La integridad, créanmelo, la firmeza, la solvencia, la seguridad no son agotables, por la suficiente y simple razón de que un solo hombre no lo es. El hombre no es un ente incomunicado: es una relación, es un eje de innumerables relaciones. Una civilización difiere de otra, ulterior o anterior, menos por la raza que por la manera de tratar y ser tratada. Metaforizando, y como diría Borges: “si me fuera otorgado leer cualquier página actual —ésta, por ejemplo— como la leerán el año dos mil, yo sabría cómo será la literatura el año dos mil.”
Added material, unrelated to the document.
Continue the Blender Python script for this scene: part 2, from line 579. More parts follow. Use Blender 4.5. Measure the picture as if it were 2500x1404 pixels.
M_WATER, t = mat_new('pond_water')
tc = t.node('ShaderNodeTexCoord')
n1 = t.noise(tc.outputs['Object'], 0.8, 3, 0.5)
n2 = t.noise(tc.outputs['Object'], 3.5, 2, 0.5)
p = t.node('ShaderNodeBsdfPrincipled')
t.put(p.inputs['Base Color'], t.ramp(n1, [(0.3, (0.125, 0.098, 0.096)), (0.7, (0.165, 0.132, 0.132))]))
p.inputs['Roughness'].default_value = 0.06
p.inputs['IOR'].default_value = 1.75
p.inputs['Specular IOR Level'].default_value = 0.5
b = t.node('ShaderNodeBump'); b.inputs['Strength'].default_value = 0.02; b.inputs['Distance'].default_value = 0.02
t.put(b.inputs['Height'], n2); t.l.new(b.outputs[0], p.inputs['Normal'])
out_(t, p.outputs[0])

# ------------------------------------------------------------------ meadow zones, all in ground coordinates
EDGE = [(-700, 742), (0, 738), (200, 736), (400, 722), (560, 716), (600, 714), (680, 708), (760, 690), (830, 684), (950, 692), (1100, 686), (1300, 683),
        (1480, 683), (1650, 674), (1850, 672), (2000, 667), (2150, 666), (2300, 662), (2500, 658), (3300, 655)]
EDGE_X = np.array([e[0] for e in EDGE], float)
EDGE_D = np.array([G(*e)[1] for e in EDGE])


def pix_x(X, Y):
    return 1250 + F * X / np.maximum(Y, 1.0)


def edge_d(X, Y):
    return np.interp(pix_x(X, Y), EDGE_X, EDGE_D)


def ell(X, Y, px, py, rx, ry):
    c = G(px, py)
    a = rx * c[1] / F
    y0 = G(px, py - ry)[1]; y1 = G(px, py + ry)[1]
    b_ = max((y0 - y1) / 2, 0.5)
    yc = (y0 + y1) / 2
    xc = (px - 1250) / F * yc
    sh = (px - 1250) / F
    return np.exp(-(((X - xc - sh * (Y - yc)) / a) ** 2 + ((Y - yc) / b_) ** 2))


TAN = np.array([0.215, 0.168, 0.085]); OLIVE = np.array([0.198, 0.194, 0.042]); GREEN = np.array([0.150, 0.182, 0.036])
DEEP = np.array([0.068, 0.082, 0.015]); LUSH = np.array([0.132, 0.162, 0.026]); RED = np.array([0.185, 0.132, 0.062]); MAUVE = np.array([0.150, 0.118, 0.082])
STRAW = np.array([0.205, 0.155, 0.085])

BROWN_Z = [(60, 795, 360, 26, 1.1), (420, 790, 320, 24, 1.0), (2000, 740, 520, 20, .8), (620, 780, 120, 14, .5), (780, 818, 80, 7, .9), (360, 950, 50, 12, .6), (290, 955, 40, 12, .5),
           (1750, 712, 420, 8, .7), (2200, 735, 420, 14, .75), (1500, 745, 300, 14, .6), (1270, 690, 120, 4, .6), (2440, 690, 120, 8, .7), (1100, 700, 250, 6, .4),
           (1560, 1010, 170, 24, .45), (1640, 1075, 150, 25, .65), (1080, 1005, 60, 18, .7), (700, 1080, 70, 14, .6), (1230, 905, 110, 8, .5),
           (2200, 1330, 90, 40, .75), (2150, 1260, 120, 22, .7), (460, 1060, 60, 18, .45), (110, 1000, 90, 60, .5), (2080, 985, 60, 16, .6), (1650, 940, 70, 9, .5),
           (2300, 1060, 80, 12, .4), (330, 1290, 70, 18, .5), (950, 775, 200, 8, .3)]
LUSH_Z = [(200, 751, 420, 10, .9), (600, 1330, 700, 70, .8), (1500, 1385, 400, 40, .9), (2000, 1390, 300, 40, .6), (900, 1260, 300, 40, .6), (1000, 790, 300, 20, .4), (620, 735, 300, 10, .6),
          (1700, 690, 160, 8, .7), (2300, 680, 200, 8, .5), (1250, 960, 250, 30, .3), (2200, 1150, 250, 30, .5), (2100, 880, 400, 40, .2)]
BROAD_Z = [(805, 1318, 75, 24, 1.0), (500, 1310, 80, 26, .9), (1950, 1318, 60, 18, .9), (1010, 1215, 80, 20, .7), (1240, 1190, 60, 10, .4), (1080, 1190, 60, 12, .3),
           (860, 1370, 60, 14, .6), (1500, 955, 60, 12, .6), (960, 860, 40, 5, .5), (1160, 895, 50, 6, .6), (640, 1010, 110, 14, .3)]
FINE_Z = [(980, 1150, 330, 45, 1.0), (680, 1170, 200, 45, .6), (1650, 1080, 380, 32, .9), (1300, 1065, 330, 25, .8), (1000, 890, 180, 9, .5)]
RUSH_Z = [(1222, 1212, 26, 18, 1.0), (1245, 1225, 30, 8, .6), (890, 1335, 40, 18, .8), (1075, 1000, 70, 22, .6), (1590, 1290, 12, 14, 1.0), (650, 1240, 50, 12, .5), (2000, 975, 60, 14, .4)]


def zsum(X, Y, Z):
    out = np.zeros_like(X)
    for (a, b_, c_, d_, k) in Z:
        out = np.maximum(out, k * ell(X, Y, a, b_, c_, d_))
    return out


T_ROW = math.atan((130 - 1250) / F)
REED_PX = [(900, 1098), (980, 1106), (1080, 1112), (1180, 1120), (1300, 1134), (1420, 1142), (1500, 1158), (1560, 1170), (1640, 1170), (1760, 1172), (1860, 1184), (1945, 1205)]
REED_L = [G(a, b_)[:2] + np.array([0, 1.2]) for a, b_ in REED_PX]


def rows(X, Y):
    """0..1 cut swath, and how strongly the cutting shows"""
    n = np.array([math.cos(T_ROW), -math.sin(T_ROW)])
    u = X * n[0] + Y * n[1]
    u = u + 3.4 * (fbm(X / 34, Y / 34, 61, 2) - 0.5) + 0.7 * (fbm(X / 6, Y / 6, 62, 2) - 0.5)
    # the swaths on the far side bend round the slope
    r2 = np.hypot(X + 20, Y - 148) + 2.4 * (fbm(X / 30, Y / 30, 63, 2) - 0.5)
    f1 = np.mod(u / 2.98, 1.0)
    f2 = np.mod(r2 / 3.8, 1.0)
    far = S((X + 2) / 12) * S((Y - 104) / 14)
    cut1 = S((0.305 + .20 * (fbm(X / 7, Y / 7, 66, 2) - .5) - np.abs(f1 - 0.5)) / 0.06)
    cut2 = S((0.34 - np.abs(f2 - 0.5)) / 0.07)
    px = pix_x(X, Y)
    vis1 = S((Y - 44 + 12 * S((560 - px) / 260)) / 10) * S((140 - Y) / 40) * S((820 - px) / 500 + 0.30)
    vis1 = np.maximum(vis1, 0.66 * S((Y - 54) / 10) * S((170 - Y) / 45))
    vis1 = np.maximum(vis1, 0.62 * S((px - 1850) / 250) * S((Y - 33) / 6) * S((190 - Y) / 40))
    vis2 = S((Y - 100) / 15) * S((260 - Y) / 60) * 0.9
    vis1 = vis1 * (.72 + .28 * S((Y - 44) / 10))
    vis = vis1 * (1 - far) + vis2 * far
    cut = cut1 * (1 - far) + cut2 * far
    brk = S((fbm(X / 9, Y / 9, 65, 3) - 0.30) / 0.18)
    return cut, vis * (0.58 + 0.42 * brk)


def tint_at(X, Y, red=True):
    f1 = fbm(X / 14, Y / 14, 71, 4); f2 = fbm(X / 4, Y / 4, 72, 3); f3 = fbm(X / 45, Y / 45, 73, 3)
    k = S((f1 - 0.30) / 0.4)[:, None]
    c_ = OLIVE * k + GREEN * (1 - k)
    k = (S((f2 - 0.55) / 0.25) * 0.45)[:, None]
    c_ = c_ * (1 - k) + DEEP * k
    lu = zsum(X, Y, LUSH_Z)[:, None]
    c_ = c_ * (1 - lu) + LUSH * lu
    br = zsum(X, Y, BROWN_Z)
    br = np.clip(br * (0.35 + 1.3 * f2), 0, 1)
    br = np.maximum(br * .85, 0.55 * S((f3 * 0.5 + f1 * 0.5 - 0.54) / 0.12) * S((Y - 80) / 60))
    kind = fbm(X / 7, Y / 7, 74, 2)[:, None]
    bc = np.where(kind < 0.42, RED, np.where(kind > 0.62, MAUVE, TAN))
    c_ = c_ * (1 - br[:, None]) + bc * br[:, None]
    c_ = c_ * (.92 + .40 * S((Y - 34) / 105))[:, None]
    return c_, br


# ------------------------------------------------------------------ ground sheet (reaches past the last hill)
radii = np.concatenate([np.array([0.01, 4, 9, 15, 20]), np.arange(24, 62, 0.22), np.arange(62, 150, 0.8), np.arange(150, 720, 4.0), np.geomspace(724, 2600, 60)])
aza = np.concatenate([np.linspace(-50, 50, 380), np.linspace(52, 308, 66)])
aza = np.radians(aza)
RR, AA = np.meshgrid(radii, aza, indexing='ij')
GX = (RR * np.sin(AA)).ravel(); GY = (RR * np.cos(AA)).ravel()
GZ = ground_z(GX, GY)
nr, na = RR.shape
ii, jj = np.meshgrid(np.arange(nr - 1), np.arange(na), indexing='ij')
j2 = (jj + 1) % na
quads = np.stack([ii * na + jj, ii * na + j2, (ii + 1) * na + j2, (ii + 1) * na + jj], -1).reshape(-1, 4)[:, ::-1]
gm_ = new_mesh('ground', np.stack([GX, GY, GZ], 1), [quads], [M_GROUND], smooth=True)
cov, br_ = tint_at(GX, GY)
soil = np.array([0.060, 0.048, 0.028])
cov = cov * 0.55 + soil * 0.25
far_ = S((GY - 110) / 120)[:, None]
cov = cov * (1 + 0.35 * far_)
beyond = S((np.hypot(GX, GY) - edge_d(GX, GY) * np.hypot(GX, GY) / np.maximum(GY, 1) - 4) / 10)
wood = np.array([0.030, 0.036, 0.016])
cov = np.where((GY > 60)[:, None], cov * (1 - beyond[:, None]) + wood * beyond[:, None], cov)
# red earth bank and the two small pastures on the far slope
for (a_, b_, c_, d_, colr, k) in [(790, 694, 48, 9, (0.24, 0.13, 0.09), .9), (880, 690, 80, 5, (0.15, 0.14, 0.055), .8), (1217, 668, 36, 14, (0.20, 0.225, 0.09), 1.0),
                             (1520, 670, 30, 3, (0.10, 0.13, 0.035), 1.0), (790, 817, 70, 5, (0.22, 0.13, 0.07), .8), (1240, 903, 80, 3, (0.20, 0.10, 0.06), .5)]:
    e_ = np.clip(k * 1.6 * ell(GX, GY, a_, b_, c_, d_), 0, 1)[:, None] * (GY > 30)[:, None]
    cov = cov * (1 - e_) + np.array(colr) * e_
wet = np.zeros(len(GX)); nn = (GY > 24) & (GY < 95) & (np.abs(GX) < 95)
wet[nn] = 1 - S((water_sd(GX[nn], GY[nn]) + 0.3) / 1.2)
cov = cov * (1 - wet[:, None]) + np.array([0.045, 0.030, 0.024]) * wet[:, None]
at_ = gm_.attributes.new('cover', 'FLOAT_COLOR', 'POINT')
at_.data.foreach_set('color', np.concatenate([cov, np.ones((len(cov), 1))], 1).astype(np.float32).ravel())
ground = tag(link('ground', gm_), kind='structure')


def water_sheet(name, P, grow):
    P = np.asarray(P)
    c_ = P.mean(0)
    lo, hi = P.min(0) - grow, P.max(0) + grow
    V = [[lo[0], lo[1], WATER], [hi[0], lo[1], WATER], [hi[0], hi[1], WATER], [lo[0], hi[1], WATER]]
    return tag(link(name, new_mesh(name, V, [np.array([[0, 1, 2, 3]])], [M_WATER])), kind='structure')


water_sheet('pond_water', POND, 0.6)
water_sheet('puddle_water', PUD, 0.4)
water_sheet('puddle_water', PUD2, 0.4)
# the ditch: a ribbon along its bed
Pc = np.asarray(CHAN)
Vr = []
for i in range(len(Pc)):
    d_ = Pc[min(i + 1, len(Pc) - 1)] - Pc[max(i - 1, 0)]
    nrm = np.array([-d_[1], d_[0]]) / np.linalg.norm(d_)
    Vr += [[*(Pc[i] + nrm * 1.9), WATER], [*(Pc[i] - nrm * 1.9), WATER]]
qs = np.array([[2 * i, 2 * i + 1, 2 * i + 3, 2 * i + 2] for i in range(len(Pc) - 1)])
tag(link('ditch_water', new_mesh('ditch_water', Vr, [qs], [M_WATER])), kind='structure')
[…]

Esta sentida epístola (pecosa en bolañismos), en la cual abundan y naufragan los buenos modales y la intención literaria, sólo quiere aclarar que ciertos malevos han procurado nuestro desliz, intentando trastabillarnos al paso, cosa que no sucederá pues no tiene asidero, no hay por qué reaccionar siempre. A palabras necias… Uno empieza como poeta garabateando galimatías en los pupitres de la escuela, como bailarín en los cumpleaños de las vecinas, como arqueólogo en los patios traseros de las viejas y añoradas casas, etcétera. Admira la literatura expresionista alemana (aprende francés y alemán por algo que podríamos llamar amor, y lo aprende sin maestros, solo, como se aprenden las cosas importantes), pero posiblemente nunca leerá a Hans Henny Jahn. Aparece en las fotos de los años noventa y lo vemos, a uno, con un gesto envarado y triste, un joven cuyo cuerpo casi sin aristas parece tender hacia la redondez, hacia la suavidad, cosa que los años se han encargado de desmentir. Practica la costumbre de la amistad y es fiel; sus primeros amigos perviven en la memoria con el fervor de la adolescencia o de la memoria sin culpa de la adolescencia. Y tiene muchísima suerte: frecuenta buenos nuevos amigos y hace algunos contactos con personas idóneas, que justificarían el mundo ante Dios, si Él lo necesitara así. Es básicamente un prosista. Y escribe ensayos, y sólo bien entrado en la treintena se pone a escribir poemas, soñándose sin embargo dueño de una voz propia, incendiaria, conquistadora de sentimientos válidos. Y hoy, hoy escribe esta carta sin destinatario preciso, pero que recaerá en el destinatario que otra voz y otro ojo ha determinado, no yo. No, en modo alguno. Ni voy a todos los lugares adonde me invitan ni hago todos los viajes de promoción que suelen hacer los otros escritores ni hago vida social. Prefiero estar donde debo, atrás de todos, viéndolos, sin caer en la tentación del alarde mal intencionado ni de las bulerías callejeras o provinciales. Al contrario. Vivo en una ciudad de enorme corazón, de gran inteligencia y gente sin par; soy independiente, nunca he recibido ayuda oficial de ningún gobierno, no voy detrás de publicaciones ni de becas, a pesar de entenderlas en este posmoderno mundo sin fin. Dejo que me plagien con total tranquilidad. Mis “enemigos” (gratuitos) crecen como la yerba.